#### PROVIDED DATA ####

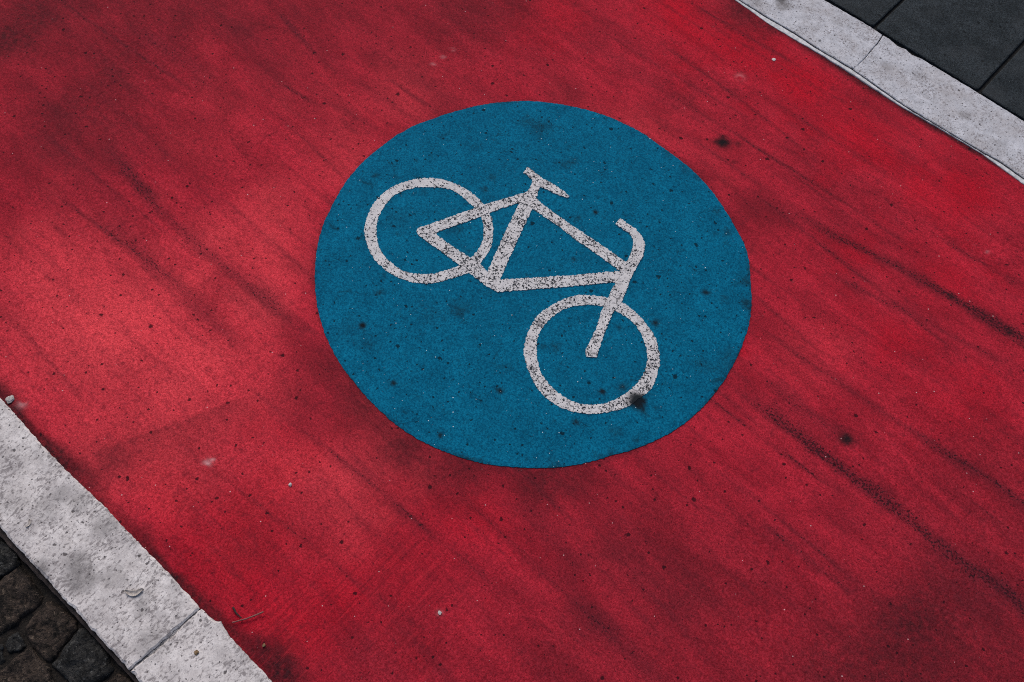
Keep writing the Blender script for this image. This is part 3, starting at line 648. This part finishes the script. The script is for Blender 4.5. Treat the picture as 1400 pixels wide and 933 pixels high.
paint('fork', D['fork'], [], .0037, False, lambda x, y: np.clip(.62 + 0 * x, 0, 1), 5)
paint('handlebar', D['bar'], [], .0045, False, lambda x, y: np.full_like(x, .5), 6)

# ---------------------------------------------------------------- kerbs
def lerp_line(pts, x):
    P = np.array(pts); return float(np.interp(x, P[:, 0], P[:, 1]))

def stone(name, inner, outer_y, side_joint0, side_joint1, z0, z1, mat, seed, origin, outer=None):
    """One kerb stone between two end outlines; inner: polyline facing the path."""
    loop = list(inner) + list(side_joint1) + list(outer or []) + list(side_joint0)
    P = ragged(densify(ccw(np.array(loop)), .006), .0011, seed, 55)
    return plate(name, P, [], z0, z1, mat, None, .0035, .8, origin)

jl = D['kl_joint']
x_of = lambda P, y: float(np.interp(y, [q[1] for q in P], [q[0] for q in P]))
jw = [.0014, .0022, .0026, .0018, .0008, .0003]
jx_lo = [(x - k, y) for (x, y), k in zip(jl, jw)]; jx_hi = [(x + k, y) for (x, y), k in zip(jl, jw)]
L1, L2 = [(-1.55, -1.0185)] + [q for q in [(-1.2, -1.0185)] + D['kl_in'] if q[0] < .052], [q for q in D['kl_in'] if q[0] > .07] + [(.8, -1.0185), (1.06, -1.0185)]
def left_kerb():
    zl = .0085
    a = L1 + [(jl[-1][0] - .0012, -1.0205)] + [(x, y) for x, y in jx_lo[::-1]] + [(jl[0][0] - .002, -1.180), (-1.55, -1.180)]
    b = [(jl[-1][0] + .0012, -1.0205)] + L2 + [(1.06, -1.180), (jl[0][0] + .002, -1.180)] + [(x, y) for x, y in jx_hi]
    A = plate('kerb_stone', ragged(densify(ccw(np.array(a)), .004), .0019, 1, 70, .7), [], -.1, zl, M['kerb_left'], None, .0035, .8, (-.75, -1.1))
    Bq = plate('kerb_stone', ragged(densify(ccw(np.array(b)), .004), .0019, 2, 70, .7), [], -.1, zl - .0006, M['kerb_left'], None, .0035, .8, (.55, -1.1))
    tag(A, 'long white painted kerb stone carrying the curled dry leaf, beside the cobbles', 'kerb stone', 'white painted kerb stones')
    tag(Bq, 'white painted kerb stone below the dark joint, with a chipped edge by the straw', 'kerb stone', 'white painted kerb stones')
left_kerb()

jr = D['kr_joint']
def right_kerb():
    zr = .0035
    outs = D['kr_out']
    top_a = [(x, y) for x, y in outs if x < .175][::-1]; top_b = [(x, y) for x, y in outs if x > .19][::-1]
    ia = [(x, y + .0034) for x, y in D['kr_in'] if x < .19]; ib = [(x, y + .0034) for x, y in D['kr_in'] if x > .195]
    w = [.0013, .0011, .0010, .0008, .0004, .0003]
    ja_ = [(x - k, y) for (x, y), k in zip(jr, w)] ; jb_ = [(x + k, y) for (x, y), k in zip(jr, w)]
    a = [(-1.0, 1.063), (-.5, 1.062)] + ia + ja_[::-1] + [(.1815, 1.2372)] + top_a + [(-.5, 1.2365), (-1.0, 1.2365)]
    b = [(jr[-1][0] + .0003, 1.0685)] + ib + [(1.2, 1.0625), (1.2, 1.2365)] + top_b + [(.1855, 1.2368)] + jb_
    A = plate('kerb_stone', ragged(densify(ccw(np.array(a)), .004), .0010, 3, 90, .7), [], -.1, zr, M['kerb_right'], None, .0018, .8, (-.4, 1.15))
    Bq = plate('kerb_stone', ragged(densify(ccw(np.array(b)), .004), .0010, 4, 90, .7), [], -.1, zr, M['kerb_right'], None, .0018, .8, (.7, 1.15))
    tag(A, 'white kerb stone with a dark green stain, above the hairline crack, beside the charcoal slabs', 'kerb stone', 'white painted kerb stones')
    tag(Bq, 'white kerb stone past the hairline crack with a nibbled edge against the charcoal slabs', 'kerb stone', 'white painted kerb stones')
    # the rows go on beyond both ends
right_kerb()

def far_kerb(y0, y1, x0, x1, z, mat):
    return [(x0, y0), (x1, y0), (x1, y1), (x0, y1)]
def kerb_runs():
    bx = []
    for (x0, x1, y0, y1, z, mat) in ((-14, -1.556, -1.18, -1.0185, .0085, 'kerb_left'), (1.066, 14, -1.18, -1.0185, .0085, 'kerb_left'), (-14, -1.004, 1.063, 1.2365, .0035, 'kerb_right'), (1.204, 14, 1.063, 1.2365, .0035, 'kerb_right')):
        structure(plate('kerb', densify(np.array([(x0, y0), (x1, y0), (x1, y1), (x0, y1)]), .2), [], -.1, z, M[mat], None, .0035, 0))
kerb_runs()

# painted overspill that runs along the right kerb on the asphalt
lip_in = [(x, y) for x, y in D['kr_lip']]
lip = [(-1.2, 1.050), (-.5, 1.050)] + lip_in + [(1.3, 1.047), (1.3, 1.0592)] + [(x, y - .0020) for x, y in D['kr_in'][::-1]] + [(-.5, 1.0592), (-1.2, 1.0592)]
o = plate('painted_edge_line', ragged(densify(ccw(np.array(lip)), .004), .0014, 9, 40), [], -.01, .0032, M['lip'], None, .0012, .5, (0, 1.054))
tag(o, 'thin white painted edge line between the red path and the kerb crack', 'road marking')

# old filler showing in the joint of the left kerb
structure(plate('joint_filler', densify(np.array([(.045, -1.176), (.075, -1.176), (.075, -1.024), (.045, -1.024)]), .02), [], -.09, .0042, M['filler']))

# dark mortar beside the left kerb and the bed under the cobbles and the slabs
me_out = D['kl_base']
strip = [(-14, -1.179), (14, -1.179), (14, -1.189)] + [(1.2, -1.188)] + [(x, y) for x, y in me_out[::-1]] + [(-.9, -1.19), (-14, -1.189)]
structure(plate('mortar_joint', ragged(densify(ccw(np.array(strip)), .01), .002, 12, 60), [], -.1, -.006, M['mortar'], None, .002, .6))
structure(quad('cobble_bed', -14, 14, -6, -1.18, -.024, M['soil']))
structure(quad('slab_bed', -14, 14, 1.2, 6, -.0075, M['sand']))

# ---------------------------------------------------------------- cobbles
def cobble(name, poly, seed, mat, dome=.010, z=-.010):
    Q = ccw(np.array(poly)); P = .22 * catmull(Q, 10) + .78 * np.array([Q[i] + (Q[(i + 1) % len(Q)] - Q[i]) * j / 10 for i in range(len(Q)) for j in range(10)])
    c = P.mean(0); P = c + (P - c) * 1.075
    n = len(P); rings = 26
    V = []
    for k in range(rings + 1):
        s = k / rings
        for (x, y) in P:
            q = c + (np.array((x, y)) - c) * s
            d = mnoise.fractal(Vector((q[0] * 28, q[1] * 28, seed)), .9, 2.1, 7) * .0085 + mnoise.noise(Vector((q[0] * 11, q[1] * 11, seed + 3))) * .004
            hz = z + d - dome * s ** 14
            jag = (mnoise.noise(Vector((q[0] * 45, q[1] * 45, seed + 9))) * .0045 + mnoise.noise(Vector((q[0] * 140, q[1] * 140, seed + 5))) * .002) * s
            V.append((q[0] - c[0] + jag, q[1] - c[1] + jag, hz))
    for (x, y) in P: V.append(((x - c[0]) * 1.01, (y - c[1]) * 1.01, -.06))
    F = []
    for k in range(rings + 1):
        a = k * n; b = a + n
        F += [(a + i, b + i, b + (i + 1) % n, a + (i + 1) % n) for i in range(n)]
    me = bpy.data.meshes.new(name); me.from_pydata(V, [], F); me.update()
    me.polygons.foreach_set('use_smooth', np.ones(len(F), bool))
    return link(name, me, mat, None, (float(c[0]), float(c[1]), 0))

COBL = [
    ('small grey cobble at the top end of the row beside the white kerb', 'cobg'),
    ('large grey and brown cobble, second along the white kerb from the top', 'cobw'),
    ('brown squarish cobble, third along the white kerb, a narrow joint below it', 'cobw'),
    ('dark grey squarish cobble, fourth along the white kerb', 'cobg'),
    ('broad reddish brown cobble in the second row, touching the corners of three others', 'cobw'),
    ('brown cobble half cut off at the bottom, fifth along the white kerb', 'cobw'),
    ('sliver of dark cobble at the bottom edge, below the dark grey one', 'cobg'),
    ('tiny filler stone wedged between the large cobble and the brown squarish one', 'cobg'),
    ('dark cobble at the picture edge, beyond the filler stone in the second row', 'cobg')]
for i, (lab, m) in enumerate(COBL):
    o = cobble('cobble_stone', D['cob%d' % i], i * 3.7 + 1, M[m], .009 if i != 7 else .004, -.013 if i not in (6, 7, 8) else -.019)
    tag(o, lab, 'cobblestone', 'cobbles set beside the kerb')

def cobble_field():
    """The paving goes on outside the picture: one sheet of further cobbles."""
    V, F = [], []
    r = random.Random(4)
    boxes = [np.array(D['cob%d' % i]) for i in range(9)]
    for row in range(8):
        y1 = -1.195 - row * .112
        x = -1.6 + r.random() * .05
        while x < 1.6:
            w = .095 + r.random() * .03
            x0, x1, y0 = x, x + w - .012, y1 - .1
            x += w
            hit = any(b[:, 0].min() - .004 < x1 and b[:, 0].max() + .004 > x0 and b[:, 1].min() - .004 < y1 and b[:, 1].max() + .004 > y0 for b in boxes)
            if hit: continue
            P = catmull([(x0, y0), ((x0 + x1) / 2, y0 - .003), (x1, y0), (x1 + .003, (y0 + y1) / 2), (x1, y1), ((x0 + x1) / 2, y1), (x0, y1), (x0 - .003, (y0 + y1) / 2)], 3)
            c = P.mean(0); n = len(P); base = len(V)
            for s, dz in ((0.02, 0), (.6, -.001), (.88, -.004), (1, -.01), (1.01, -.05)):
                for q in P:
                    p = c + (q - c) * s
                    V.append((p[0], p[1], -.014 + dz + .004 * mnoise.noise(Vector((p[0] * 20, p[1] * 20, 5)))))
            for k in range(4):
                a = base + k * n; b = a + n
                F += [(a + i, b + i, b + (i + 1) % n, a + (i + 1) % n) for i in range(n)]
    me = bpy.data.meshes.new('cobble_paving'); me.from_pydata(V, [], F); me.update()
    structure(link('cobble_paving', me, M['cobg']))
cobble_field()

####

▶ EXERCISE PROMPT: Give again, exactly, the lines from the start of the data through the one holding "return plate(name, P, [], z0, z1, mat, None, .0035, .8, origin)"; omit the pictures.

▶ ANSWER:
Keep writing the Blender script for this image. This is part 3, starting at line 648. This part finishes the script. The script is for Blender 4.5. Treat the picture as 1400 pixels wide and 933 pixels high.
paint('fork', D['fork'], [], .0037, False, lambda x, y: np.clip(.62 + 0 * x, 0, 1), 5)
paint('handlebar', D['bar'], [], .0045, False, lambda x, y: np.full_like(x, .5), 6)

# ---------------------------------------------------------------- kerbs
def lerp_line(pts, x):
    P = np.array(pts); return float(np.interp(x, P[:, 0], P[:, 1]))

def stone(name, inner, outer_y, side_joint0, side_joint1, z0, z1, mat, seed, origin, outer=None):
    """One kerb stone between two end outlines; inner: polyline facing the path."""
    loop = list(inner) + list(side_joint1) + list(outer or []) + list(side_joint0)
    P = ragged(densify(ccw(np.array(loop)), .006), .0011, seed, 55)
    return plate(name, P, [], z0, z1, mat, None, .0035, .8, origin)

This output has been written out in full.